[Records with scene code]
# # # # # # #

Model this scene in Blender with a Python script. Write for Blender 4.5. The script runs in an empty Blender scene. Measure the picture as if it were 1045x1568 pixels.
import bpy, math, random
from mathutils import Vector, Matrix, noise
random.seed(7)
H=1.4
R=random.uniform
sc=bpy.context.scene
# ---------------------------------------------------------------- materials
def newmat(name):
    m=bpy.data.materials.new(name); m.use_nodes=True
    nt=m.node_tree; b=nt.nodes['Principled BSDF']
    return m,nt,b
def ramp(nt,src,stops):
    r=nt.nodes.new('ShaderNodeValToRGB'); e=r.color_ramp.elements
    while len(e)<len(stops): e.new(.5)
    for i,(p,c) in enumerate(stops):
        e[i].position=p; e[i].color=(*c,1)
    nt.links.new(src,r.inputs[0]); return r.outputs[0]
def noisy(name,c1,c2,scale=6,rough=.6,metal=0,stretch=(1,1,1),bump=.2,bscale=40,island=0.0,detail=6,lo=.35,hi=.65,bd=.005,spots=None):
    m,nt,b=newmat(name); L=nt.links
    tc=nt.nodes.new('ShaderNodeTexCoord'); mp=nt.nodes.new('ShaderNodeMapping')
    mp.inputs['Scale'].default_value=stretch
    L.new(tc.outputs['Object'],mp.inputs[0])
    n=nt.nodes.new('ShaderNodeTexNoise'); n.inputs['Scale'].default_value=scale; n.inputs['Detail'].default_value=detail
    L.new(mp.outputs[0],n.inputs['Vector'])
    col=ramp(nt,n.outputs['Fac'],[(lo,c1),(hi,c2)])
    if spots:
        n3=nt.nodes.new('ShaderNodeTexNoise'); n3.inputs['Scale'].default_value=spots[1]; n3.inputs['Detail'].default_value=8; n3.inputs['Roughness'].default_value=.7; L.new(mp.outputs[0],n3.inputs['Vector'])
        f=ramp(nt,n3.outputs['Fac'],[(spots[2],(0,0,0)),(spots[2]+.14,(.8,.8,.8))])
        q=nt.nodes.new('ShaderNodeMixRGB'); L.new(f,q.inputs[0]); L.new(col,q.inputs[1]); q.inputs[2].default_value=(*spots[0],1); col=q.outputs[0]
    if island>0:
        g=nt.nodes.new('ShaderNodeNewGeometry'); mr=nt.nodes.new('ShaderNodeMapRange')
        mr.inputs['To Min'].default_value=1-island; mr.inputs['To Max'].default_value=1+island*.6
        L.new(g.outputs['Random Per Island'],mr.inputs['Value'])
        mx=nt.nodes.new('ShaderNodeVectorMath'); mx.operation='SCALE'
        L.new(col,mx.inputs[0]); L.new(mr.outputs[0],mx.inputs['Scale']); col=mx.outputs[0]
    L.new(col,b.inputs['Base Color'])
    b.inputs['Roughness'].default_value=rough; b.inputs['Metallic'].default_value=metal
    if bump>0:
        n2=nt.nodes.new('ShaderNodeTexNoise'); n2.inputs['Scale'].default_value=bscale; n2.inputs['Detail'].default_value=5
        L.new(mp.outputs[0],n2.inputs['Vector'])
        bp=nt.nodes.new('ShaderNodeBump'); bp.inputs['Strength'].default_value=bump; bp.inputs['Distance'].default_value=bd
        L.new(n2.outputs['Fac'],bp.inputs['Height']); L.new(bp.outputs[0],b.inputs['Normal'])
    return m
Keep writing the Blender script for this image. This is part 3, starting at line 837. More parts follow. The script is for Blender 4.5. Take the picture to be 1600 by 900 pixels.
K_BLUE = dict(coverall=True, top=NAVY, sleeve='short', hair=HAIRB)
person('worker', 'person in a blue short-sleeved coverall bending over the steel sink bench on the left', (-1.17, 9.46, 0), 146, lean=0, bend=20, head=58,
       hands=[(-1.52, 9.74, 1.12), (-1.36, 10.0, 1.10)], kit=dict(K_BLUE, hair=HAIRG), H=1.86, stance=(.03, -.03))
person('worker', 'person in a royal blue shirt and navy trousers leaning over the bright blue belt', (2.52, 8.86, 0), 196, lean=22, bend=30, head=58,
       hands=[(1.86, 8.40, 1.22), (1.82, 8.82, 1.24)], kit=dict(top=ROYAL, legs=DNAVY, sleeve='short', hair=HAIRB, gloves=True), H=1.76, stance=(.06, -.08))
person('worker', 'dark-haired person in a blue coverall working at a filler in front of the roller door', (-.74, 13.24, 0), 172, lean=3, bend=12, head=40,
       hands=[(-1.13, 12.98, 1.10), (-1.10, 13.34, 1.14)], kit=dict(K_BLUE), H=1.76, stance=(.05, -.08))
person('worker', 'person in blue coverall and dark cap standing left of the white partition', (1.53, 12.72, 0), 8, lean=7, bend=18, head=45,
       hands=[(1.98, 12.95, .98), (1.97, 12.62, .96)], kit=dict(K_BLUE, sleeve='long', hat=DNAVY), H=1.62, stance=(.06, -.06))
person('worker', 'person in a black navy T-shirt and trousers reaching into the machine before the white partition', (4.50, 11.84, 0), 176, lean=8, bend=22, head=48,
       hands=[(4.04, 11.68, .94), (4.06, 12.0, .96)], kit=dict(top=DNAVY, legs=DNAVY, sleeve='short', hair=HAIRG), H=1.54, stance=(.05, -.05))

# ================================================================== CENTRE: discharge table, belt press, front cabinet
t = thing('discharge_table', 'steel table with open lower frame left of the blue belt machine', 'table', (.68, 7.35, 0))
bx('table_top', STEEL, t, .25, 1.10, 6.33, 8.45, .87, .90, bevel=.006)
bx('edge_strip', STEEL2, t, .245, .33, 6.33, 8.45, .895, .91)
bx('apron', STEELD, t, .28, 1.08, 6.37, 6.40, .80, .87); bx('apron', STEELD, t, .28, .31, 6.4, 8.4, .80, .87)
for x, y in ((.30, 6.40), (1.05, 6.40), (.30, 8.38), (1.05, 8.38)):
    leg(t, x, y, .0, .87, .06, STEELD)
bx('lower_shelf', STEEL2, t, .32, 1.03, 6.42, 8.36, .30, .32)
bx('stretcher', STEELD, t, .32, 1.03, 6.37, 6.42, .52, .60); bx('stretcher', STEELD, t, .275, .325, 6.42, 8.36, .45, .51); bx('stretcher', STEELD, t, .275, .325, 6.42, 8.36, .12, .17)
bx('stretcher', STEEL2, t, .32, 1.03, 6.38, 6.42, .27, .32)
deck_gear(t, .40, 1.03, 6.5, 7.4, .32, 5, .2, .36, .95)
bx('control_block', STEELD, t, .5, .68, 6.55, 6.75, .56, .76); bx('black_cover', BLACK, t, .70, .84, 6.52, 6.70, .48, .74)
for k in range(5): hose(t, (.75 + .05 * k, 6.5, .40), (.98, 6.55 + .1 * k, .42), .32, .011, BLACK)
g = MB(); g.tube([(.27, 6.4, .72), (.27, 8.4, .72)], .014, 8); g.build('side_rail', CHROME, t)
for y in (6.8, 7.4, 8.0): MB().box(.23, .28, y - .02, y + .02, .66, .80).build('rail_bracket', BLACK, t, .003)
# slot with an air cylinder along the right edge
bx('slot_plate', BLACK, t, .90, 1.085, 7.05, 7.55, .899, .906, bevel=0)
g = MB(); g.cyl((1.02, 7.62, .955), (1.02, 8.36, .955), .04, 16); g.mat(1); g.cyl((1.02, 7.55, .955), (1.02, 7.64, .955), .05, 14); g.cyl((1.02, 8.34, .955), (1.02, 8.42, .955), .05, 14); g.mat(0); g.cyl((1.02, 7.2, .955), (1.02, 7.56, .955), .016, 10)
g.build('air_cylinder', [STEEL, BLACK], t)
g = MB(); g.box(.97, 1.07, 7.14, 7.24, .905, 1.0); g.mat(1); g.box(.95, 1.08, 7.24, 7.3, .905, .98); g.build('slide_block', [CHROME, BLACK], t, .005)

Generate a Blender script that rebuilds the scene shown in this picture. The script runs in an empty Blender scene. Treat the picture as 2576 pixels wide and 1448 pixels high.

# # # # # # #

> **REQUIRED WORK**: Which lines contain the word "runs"? Copy each one.

> **TASK ANSWER**:
Model this scene in Blender with a Python script. Write for Blender 4.5. The script runs in an empty Blender scene. Measure the picture as if it were 1045x1568 pixels.
Generate a Blender script that rebuilds the scene shown in this picture. The script runs in an empty Blender scene. Treat the picture as 2576 pixels wide and 1448 pixels high.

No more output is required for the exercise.